Don't get me wrong, Nintendo is tone deaf for making this decision now, and I suspect they'd still make billions with a $15 price increase rather than a $30 one. I'm not defending them. But the picture is a lot larger than them.

[–] Glide@lemmy.ca 1 points 6 months ago

It can be both.

[–] Glide@lemmy.ca 3 points 6 months ago

There's no "sanity" system in Look Outside. The closest thing is a hidden "stress" stat which, last I checked, is literally just combat problems when it gets low.

That said, Look Outside is a fantastic game, and the Dev is super down to earth and active with his players.
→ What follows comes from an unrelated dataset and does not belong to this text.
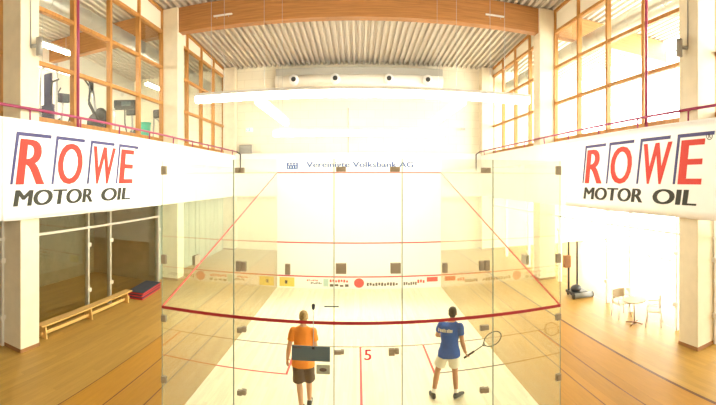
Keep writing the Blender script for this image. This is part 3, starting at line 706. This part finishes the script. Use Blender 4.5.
def person(label, loc, rz, J, skin, shirt, shorts, hair, sleeve, short_z, hem_z, sock, yaw=0, pitch=0, hair_long=0., print_=False, grip_r=False):
    root = empty('person', loc, rz); tag(root, label, 'person')
    b = MB()
    P = J['pelvis']; C = J['chest']; N = J['neck']; H = J['head']
    def tl(t): return V(P).lerp(V(C), t)
    # torso
    rings = lambda g: [(P[0], P[1], P[2] - .10, .10 + g, .09 + g), (P[0], P[1], P[2] - .03, .165 + g, .118 + g), (*tl(.18)[:2], tl(.18).z, .165 + g, .112 + g),
        (*tl(.45)[:2], tl(.45).z, .148 + g, .10 + g), (*tl(.75)[:2], tl(.75).z, .168 + g, .112 + g), (C[0], C[1], C[2], .172 + g, .115 + g),
        (C[0], C[1], C[2] + .09, .155 + g, .095 + g), (N[0], N[1] - .012, N[2] - .035, .10 + g * .6, .07 + g * .5), (N[0], N[1], N[2] + .0, .06, .06)]
    b.loft(rings(0)); b.cap(V(N) - V((0, .01, .05)), V(N).lerp(V(H), .6), .06, .052)
    f, R = head(b, H, yaw, pitch)
    for s in 'LR':
        sh, el, wr, hd = J['sh' + s], J['el' + s], J['wr' + s], J['hd' + s]
        b.ball(sh, .062); b.cap(sh, el, .055, .042); b.cap(el, V(el).lerp(V(wr), .35), .042, .045); b.cap(V(el).lerp(V(wr), .35), wr, .045, .028)
        sg = -1 if s == 'L' else 1
        hand(b, wr, V(hd) - V(wr), J.get('th' + s, (0, 1, 0)), grip_r and s == 'R')
        hp, kn, an, toe = J['hp' + s], J['kn' + s], J['an' + s], J['to' + s]
        b.cap(hp, kn, .092, .058); m = V(kn).lerp(V(an), .3); b.cap(kn, m, .055, .058); b.cap(m, an, .058, .036)
        b.cap(an, V(toe), .036, .03); b.ball(V(an) + V((0, -.01, -.03)), .036)
    body = remesh(b, 'body', skin, root, .0065, 3)
    # eyes and lips
    for s in (-1, 1):
        e = MB(); e.ball(f(s * .032, .0725, .008), .0125, 12); eo = e.build('eye', 'eye', root, None, True)
        e = MB(); e.ball(f(s * .032, .0805, .008), .0068, 10); e.build('iris', 'iris', eo, None, True)
    e = MB(); e.ball(f(0, .096, -.062), (.022, .006, .006), 10, R); e.build('lips', 'lip', root, None, True)
    # hair
    h = MB(); h.ball(f(0, -.026, .052), (.084, .094, .084), 20, R); h.ball(f(0, -.05, .0), (.076, .066, .075 + hair_long), 16, R)
    for s in (-1, 1): h.ball(f(s * .07, -.015, .03), (.016, .035, .03 + hair_long), 10, R)
    h.ball(f(0, .045, .092), (.06, .035, .026), 12, R)
    remesh(h, 'hair', hair, root, .009, 3, .008)
    # shirt
    t = MB(); rr = rings(.024)[1:]; x, y, z, rx, ry = rr[0]
    rr = [(P[0], P[1], hem_z, rx + .036, ry + .042), (P[0], P[1], (hem_z + rr[1][2]) / 2, rx + .026, ry + .036)] + rr[1:-1] + [(N[0], N[1] - .004, N[2] - .012, .074, .068)]
    t.loft(rr)
    for s in 'LR':
        sh, el = V(J['sh' + s]), V(J['el' + s]); en = sh.lerp(el, sleeve); t.ball(sh, .070); t.cyl(sh, en, .070, .074, 18)
        t.ball(sh.lerp(V(C), .35) + V((0, 0, .015)), .078)
    so = remesh(t, 'shirt', shirt, root, .011, 5, .022)
    # shorts
    t = MB(); t.loft([(P[0], P[1], P[2] - .13, .155, .125), (P[0], P[1], P[2] - .05, .176, .125), (P[0], P[1], P[2] + .05, .160, .108)])
    for s in 'LR':
        hp, kn, an = V(J['hp' + s]), V(J['kn' + s]), V(J['an' + s]); k = (hp.z - short_z) / (hp.z - kn.z)
        en = hp.lerp(kn, k) if k <= 1 else kn.lerp(an, (kn.z - short_z) / (kn.z - an.z))
        if k > 1: t.cyl(hp, kn, .110, .105, 20); t.ball(kn, .103); t.cyl(kn, en, .105, .105, 20)
        else: t.cyl(hp, en, .110, .12, 20)
        t.ball(hp, .108)
    remesh(t, 'shorts', shorts, root, .011, 3, .016)
    # socks and shoes
    for s in 'LR':
        kn, an, toe = V(J['kn' + s]), V(J['an' + s]), V(J['to' + s]); d = (toe - an); d.z = 0; d.normalize(); n = V((-d.y, d.x, 0))
        k = MB(); k.cap(an + (kn - an) * sock, an, .046, .044); remesh(k, 'sock', 'sock', root, .008, 2)
        hl = V((an.x, an.y, an.z - .075)) - d * .035
        w = MB(); lift = an.z - .085
        w.cap(hl + V((0, 0, .045)), hl + d * .15 + V((0, 0, .038)), .043, .042); w.cap(hl + d * .15 + V((0, 0, .036)) + n * .008, hl + d * .235 + V((0, 0, .026)) , .042, .03)
        w.cap(hl + V((0, 0, .05)), an + V((0, 0, .015)), .045, .047); w.cap(hl + d * .09 + V((0, 0, .06)), an + V((0, 0, .0)), .04, .045)
        shoe = remesh(w, 'shoe', 'shoe', root, .008, 3)
        q = MB(); pts = []
        for a in range(20):
            u = 2 * PI * a / 20; px = .1 + .142 * math.cos(u); py = (.046 if px > .1 else .04) * math.sin(u)
            pts.append(hl + d * px + n * py + V((0, 0, -.009)))
        q.poly(pts, (0, 0, .018)); q.build('sole', 'sole', shoe)
    if print_:
        # lettering across the upper back, wrapped on the shirt
        body_y = lambda x: C[1] - .151 + 1.9 * (x - C[0]) ** 2
        m = MB(); x0 = -.15
        for k in range(9):
            xa = x0 + k * .031; xb = xa + (.024 if k % 4 else .016); za = C[2] + .04 + (.012 if k % 3 == 0 else 0); zb = C[2] - .005
            m.poly([(xa, body_y(xa) - .012, zb), (xb, body_y(xb) - .012, zb), (xb + .004, body_y(xb) - .012 + .012, za), (xa + .004, body_y(xa) - .012 + .012, za)], (0, .02, 0))
        m.build('back_print', 'sock', so)
    return root

FZ = .006
J1 = dict(pelvis=(0, 0, .97), chest=(0, .03, 1.36), neck=(0, .035, 1.54), head=(.005, .055, 1.68),
    shL=(-.192, .02, 1.435), elL=(-.262, -.03, 1.14), wrL=(-.30, .02, .885), hdL=(-.31, .06, .785), thL=(.3, 1, 0),
    shR=(.192, .02, 1.435), elR=(.235, .02, 1.15), wrR=(.15, .25, 1.10), hdR=(.10, .35, 1.10), thR=(0, 0, 1),
    hpL=(-.095, 0, .93), knL=(-.07, -.02, .5), anL=(.01, -.27, .13), toL=(.015, -.14, .045),
    hpR=(.095, 0, .93), knR=(.105, .08, .5), anR=(.115, .06, .09), toR=(.125, .21, .035))
person('player in an orange shirt and dark shorts, walking away from the back glass', (-1.09, 7.48, FZ), 0, J1, 'skin', 'orange', 'shorts_dark', 'hair_blond', .62, .50, .80, .05, 0.0, -.08, .02)
# second player: facing away, turned to the right
J2 = dict(pelvis=(.06, 0, .95), chest=(.09, .05, 1.33), neck=(.12, .07, 1.50), head=(.14, .09, 1.64),
    shL=(-.095, .10, 1.405), elL=(-.16, .24, 1.16), wrL=(-.02, .40, 1.08), hdL=(.06, .46, 1.08), thL=(0, 0, 1),
    shR=(.275, .0, 1.405), elR=(.315, -.02, 1.11), wrR=(.385, .06, .87), hdR=(.42, .09, .785), thR=(-.3, .6, .6),
    hpL=(-.03, .02, .92), knL=(-.16, .10, .52), anL=(-.25, -.02, .10), toL=(-.29, .12, .035),
    hpR=(.15, -.01, .92), knR=(.18, .06, .50), anR=(.20, -.02, .09), toR=(.31, .08, .035))
px, py, prz = 1.645, 7.66, -.15
person('player in a blue shirt and white shorts holding a racket', (px, py, FZ), prz, J2, 'skin2', 'bluecot', 'shorts_white', 'hair_dark', .55, .63, .84, .22, -.25, -.05, 0., True, True)

# racket in the second player's hand
Rz = Matrix.Rotation(prz, 4, 'Z'); grip = V((px, py, FZ)) + Rz @ V((.425, .10, .775))
rk = empty('squash_racket', grip); rk.scale = (1.2, 1.2, 1.2); tag(rk, 'squash racket held out by the player in blue', 'racket')
d = V((.86, -.10, .50)).normalized(); n_ = V((.1, -1, .1)); n_ = (n_ - d * n_.dot(d)).normalized(); t_ = d.cross(n_)
RM = Matrix((( t_.x, n_.x, d.x, 0), (t_.y, n_.y, d.y, 0), (t_.z, n_.z, d.z, 0), (0, 0, 0, 1)))
def rb(mb): mb.bm.transform(RM); return mb
rb(MB().cyl((0, 0, -.06), (0, 0, .14), .016)).build('grip', 'rubber', rk, None, True)
rb(MB().cyl((0, 0, .14), (0, 0, .33), .009)).build('shaft', 'racket', rk, None, True)
fr = MB(); pts = [(.108 * math.sin(a), 0, .50 - .16 * math.cos(a)) for a in [2 * PI * k / 32 for k in range(33)]]; fr.path(pts, .008, 8)
fr.path([(0, 0, .30), (.07, 0, .385)], .007, 8); fr.path([(0, 0, .30), (-.07, 0, .385)], .007, 8); rb(fr).build('frame', 'racket', rk, None, True)
st = MB()
for k in range(-6, 7):
    x = k * .0155; h = .155 * math.sqrt(max(0, 1 - (x / .105) ** 2)); st.cyl((x, 0, .5 - h), (x, 0, .5 + h), .0012, n=4)
for k in range(-8, 9):
    z = k * .018; w = .103 * math.sqrt(max(0, 1 - (z / .158) ** 2)); st.cyl((-w, 0, .5 + z), (w, 0, .5 + z), .0012, n=4)
rb(st).build('strings', 'string', rk)
o = MB().ball((0, 0, 0), .022, 20).build('squash_ball', 'ball', None, (3.02, 8.42, .028), True); tag(o, 'small black squash ball on the floor near the glass side wall', 'ball')

# ------------------------------------------------------------------ world, camera, render settings
w = bpy.data.worlds.new('World'); S.world = w; w.use_nodes = True
bg = w.node_tree.nodes['Background']; bg.inputs[0].default_value = (1, .97, .90, 1); bg.inputs[1].default_value = 6.8
pt = bpy.data.lights.new('window_portal', 'AREA'); pt.shape = 'RECTANGLE'; pt.size = YE - YBK; pt.size_y = ZC; pt.cycles.is_portal = True
po = bpy.data.objects.new('window_portal', pt); COL.objects.link(po); po.location = (XO - .02, (YE + YBK) / 2, ZC / 2)
po.rotation_euler = (PI / 2, 0, PI / 2)
cam = bpy.data.cameras.new('camera'); co = bpy.data.objects.new('camera', cam); COL.objects.link(co)
co.location = (CX, 0, CZ); co.rotation_euler = (PI / 2, 0, 0)
F, UC, VH = 402., 357., 180.2
cam.type = 'PANO'
for tgt in (cam,):
    try:
        tgt.panorama_type = 'CENTRAL_CYLINDRICAL'
        tgt.central_cylindrical_range_u_min = -UC / F; tgt.central_cylindrical_range_u_max = (716 - UC) / F
        tgt.central_cylindrical_range_v_min = -(405 - VH) / F; tgt.central_cylindrical_range_v_max = VH / F
        tgt.central_cylindrical_radius = 1.0
    except Exception as ex: print('pano', ex)
S.camera = co
vs = S.view_settings; vs.view_transform = 'Standard'; vs.look = 'None'; vs.gamma = 1; vs.use_curve_mapping = False; vs.exposure = 1.65
S.cycles.transparent_max_bounces = 40; S.cycles.max_bounces = 10; S.cycles.diffuse_bounces = 5; S.cycles.glossy_bounces = 5
S.cycles.caustics_reflective = False; S.cycles.caustics_refractive = False; S.cycles.sample_clamp_indirect = 8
Highly recommend.

[–] Glide@lemmy.ca 2 points 6 months ago* (last edited 6 months ago)

Oh I don't have any performance issues. My 3070ti has no issue holding 120 fps (with frame Gen on, mind you). Game plays perfectly.

And I'd be more forgiving of the "15 hour long free game," but it ate a part of the game I enjoy, made playing that part of the game with friends challenging to the point of feeling not worth it, and it's required before I am allowed to enjoy the game I actually paid for. Those 15 hours - well, 12 for me - were more valuable to me than the price I paid for the game. 15 hours of work is well into the several hundreds of dollars space. But I already paid over $100 CAD once taxes were in. Why do I also have to give it my time?

Again, great game, but worst on-boot Monster Hunter to date. And that's saying something, considering World doesn't let you hold a weapon for the first hour.